12 thoughts on “The Edit Has Landed

  1. I’m editing at the moment and I definitely recognise the emotions on the first read through. I like working with editors because most often, I read the comments and realise that they’re right. My most common response is ‘huh, that’s obvious now she’s pointed it out’. Very, very occasionally, I come across something I doesn’t feel right. For those ones, I need to analyse what the editor is saying is missing and work out how best to change the manuscript to fill the need. If after all that I still feel it’s better left the way it is, I do that.
    I like working with editors. After living with the book for so long, I’m too close to my writing to see the problems. The work needs fresh eyes to make it better.

  2. I’m at this same point. After an hour-and-a-half long phone call with my editor, we tried to pinpoint why she didn’t think this book worked as well for her as the others in the series, and she’s afraid readers of that series might not feel they were getting a “real” Blackthorne book. It wasn’t a case of “add XX to chapter 20 and YY to chapter 27” but rather an overall “feel” she wasn’t getting. I’ve been rewriting. Rearranging. Cutting.

    Then it’s a major reread to make sure you haven’t lost continuity, don’t have the wrong characters showing up knowing the wrong things …

    I blogged about my trials and tribs, too! 🙂

    • Oh, that sounds like a big challenge, Terry. How great that you have such good rapport with your editor. “Feel” is a tough one to nail, but you know your work and your characters better than anyone. I bet you’ll knock it out of the park!

  3. Great analysis of the editing process, Laura! Re-visioning is exciting. I love it when a critiquer or editor comes up with a fresh twist on a plot or character that I never thought of, yet it fits and turns the story in a new direction. As both a writer and a reader, I enjoy such surprises.

    Since I’ve edited others’ work and been edited myself, I don’t view the process as adversarial, but rather as a collaboration to improve the story. We may not always agree on *how* to improve it, but we’re both working toward the same goal.

    Sometimes on initial reading of edits, I hear that internal screech of protest, the visceral reaction of “Don’t you dare lay a hand on my child!” But after sleeping on it, 98% of the time I conclude the editor is right and, yeah, my child did need a swat on the butt.

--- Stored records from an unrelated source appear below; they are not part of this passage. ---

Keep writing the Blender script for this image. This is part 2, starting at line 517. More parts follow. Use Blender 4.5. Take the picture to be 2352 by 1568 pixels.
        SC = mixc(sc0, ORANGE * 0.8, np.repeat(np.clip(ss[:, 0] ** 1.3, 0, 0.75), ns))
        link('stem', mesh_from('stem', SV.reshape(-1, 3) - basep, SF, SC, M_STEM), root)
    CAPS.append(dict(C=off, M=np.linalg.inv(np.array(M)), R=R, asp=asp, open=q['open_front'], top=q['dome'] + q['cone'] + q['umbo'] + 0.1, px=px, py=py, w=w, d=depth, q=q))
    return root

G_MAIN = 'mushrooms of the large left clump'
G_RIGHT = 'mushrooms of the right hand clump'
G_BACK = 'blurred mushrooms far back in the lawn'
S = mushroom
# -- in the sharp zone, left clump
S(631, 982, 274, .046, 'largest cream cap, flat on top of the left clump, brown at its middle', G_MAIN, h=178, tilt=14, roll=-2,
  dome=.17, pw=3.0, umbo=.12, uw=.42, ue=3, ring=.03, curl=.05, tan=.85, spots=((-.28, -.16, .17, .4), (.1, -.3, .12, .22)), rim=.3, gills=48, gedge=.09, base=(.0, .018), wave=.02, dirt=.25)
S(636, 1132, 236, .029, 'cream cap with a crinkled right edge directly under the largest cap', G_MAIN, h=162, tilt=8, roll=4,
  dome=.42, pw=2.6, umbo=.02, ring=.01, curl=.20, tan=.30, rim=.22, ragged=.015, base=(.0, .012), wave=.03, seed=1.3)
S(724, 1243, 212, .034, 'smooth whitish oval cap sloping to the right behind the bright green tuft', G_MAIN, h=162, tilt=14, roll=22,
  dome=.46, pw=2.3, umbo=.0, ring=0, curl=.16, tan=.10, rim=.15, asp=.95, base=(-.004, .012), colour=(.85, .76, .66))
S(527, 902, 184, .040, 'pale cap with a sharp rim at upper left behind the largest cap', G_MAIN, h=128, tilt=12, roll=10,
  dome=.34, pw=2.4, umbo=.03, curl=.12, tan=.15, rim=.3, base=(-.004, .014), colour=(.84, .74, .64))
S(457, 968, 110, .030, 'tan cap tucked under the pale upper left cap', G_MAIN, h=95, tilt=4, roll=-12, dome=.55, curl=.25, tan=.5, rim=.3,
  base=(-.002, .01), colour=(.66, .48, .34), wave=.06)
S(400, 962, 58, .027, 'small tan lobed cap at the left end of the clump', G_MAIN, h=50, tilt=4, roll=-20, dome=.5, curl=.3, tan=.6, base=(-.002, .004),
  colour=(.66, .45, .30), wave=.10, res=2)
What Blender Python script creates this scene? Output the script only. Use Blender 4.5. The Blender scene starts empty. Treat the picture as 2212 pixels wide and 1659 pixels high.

    • Ha! Yes, that metaphorical swat on the butt is often a necessary thing. It’s always the whiny kid in me who resists changes, and the adult who needs to step in. I’m glad I’m not alone!

      Fresh twists are gold. I’ll never forget how I was on the phone with CJ Lyons back in 2011, talking about a problem in my Appalachian Frankenstein book, Devil’s Oven, and she said, “well the seamstress has to prick her finger, drawing blood.” And it all suddenly came together, like magic. Love that.

  4. Hey girl.

    I have never gotten an editor revision letter. I’ve heard other authors freak out, mostly about those nebulous comments an editor might make, like “it needs more of something here.”

    My first editor from Harper on 7 books wrote short emails with few questions or comments. She asked for a conference call when she was excited about the 1st book in my series after she’d read it.

    My YA editor with Harlequin Teen turned out to be my favorite. My first MS she bought garnered 150 comments on track chgs. I freaked until I let released my ego back into the wild & embraced the collaboration with an experienced industry professional & extreme lover of books. My goal over my next 3 books with her was to minimize her need to comment. When I got her down to 75, it was my victory lap. She really wanted to help me & “our” books were always better because of her. I didn’t always accept all her edits, but unless it was a significant change to my plot or character, I assumed anything she brought up would be legit questions readers would have. She was wonderful.

    Congrats on your edit re-visioning.

    • Jordan, the Harlequin Teen editor sounds like a dream. Congratulations on getting down to 75.

      I actually prefer in-manuscript edits, but I think here we are talking about some character shifts, combinations, etc. And it’s good for me to have an overview since we are new together. But there’s nothing more satisfying than “accept change” and closing comments!

  5. I work as a freelance editor and I always feel it is an honor for an author to ask me to help them make their book the best it can be. It is a weighty responsibility. I have a great deal of respect for anyone who has taken an idea and seen it through to a completed manuscript. My intentions are never adversarial and I try to be respectful and encouraging in all my comments and suggestions. Plus I really enjoy what I do! Just saying this in hopes that it will help other authors to know that good editors have the best interest of your story at heart. We are not on a mission to hurt your feelings or wreck your day.

    • That’s a great reminder, Lori–thanks for giving us your editorial perspective! It really is all in the best interest of the story, and the vast majority of writers understand that. We are often just being sensitive snowflakes who need to get over it. ?

  6. I read through my editor’s summary of suggested changes for JANE’S BABY, a political thriller that will drop April 2018. They didn’t seem all that daunting, especially after the editor started her summary with “Wow. Double wow. I can see why you [the publisher] loved it.” Then I checked the manuscript. 134 comments, heavily weighted with suggested edits, not compliments. (I have one other published novel, but the editor was definitely not as dedicated.) This after I had addressed in excess of 250 comments from my agent while we prepared the script for submission. Ugh. The result: addressing each of the editor’s suggestions made the MS leaner by nearly 4000 words, one darling has been excised, a second darling survived and is stronger because of it.